What is total advantages/use disadvantage of child sprites?

It is just a combined movement or are there other advantages?

There’s a type of animation called “cutout animation”.

You can’t do that in a reasonable way without having some sort of child sprites.

You can also use child sprites for spritesheet animation (vs. skeletal “cutout animation”). In both, for example, you can layer a character’s armor sprite on top of a base body sprite. When the character acquires armor, you can show the armor sprite. If the character upgrades armor, you can swap in a different armor spritesheet. In the case of spritesheet animation, the children are typically all synchronized to play the same animations.

But the biggest advantage is that you can separate the object’s behavior from its appearance. The root object can hold all of the behavior components, and child objects can hold sprites. In addition to having separation of concerns, this way you can scale child objects (e.g., give a character a bigger head) or even swap them out (e.g., human to werewolf) by modifying child objects.

That reminds me.

Disgaea games used child sprites for weapons.
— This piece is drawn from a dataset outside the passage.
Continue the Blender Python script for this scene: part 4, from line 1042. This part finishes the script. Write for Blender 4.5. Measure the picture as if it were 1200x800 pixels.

The sprites are traditionally animated and can be palette swapped.
However, they hold weapons, and the weapons correctly reflect currently equipped items (at least for humanoid units). This is heavily used in animations, because Disgaea has over the top special attacks that are mini-cutscenes with acrobatics.

That’s one other use.

Then there’s diablo-like games which could display some of the character equipment despite characters being 2d, because the sprites were assembled from pieces.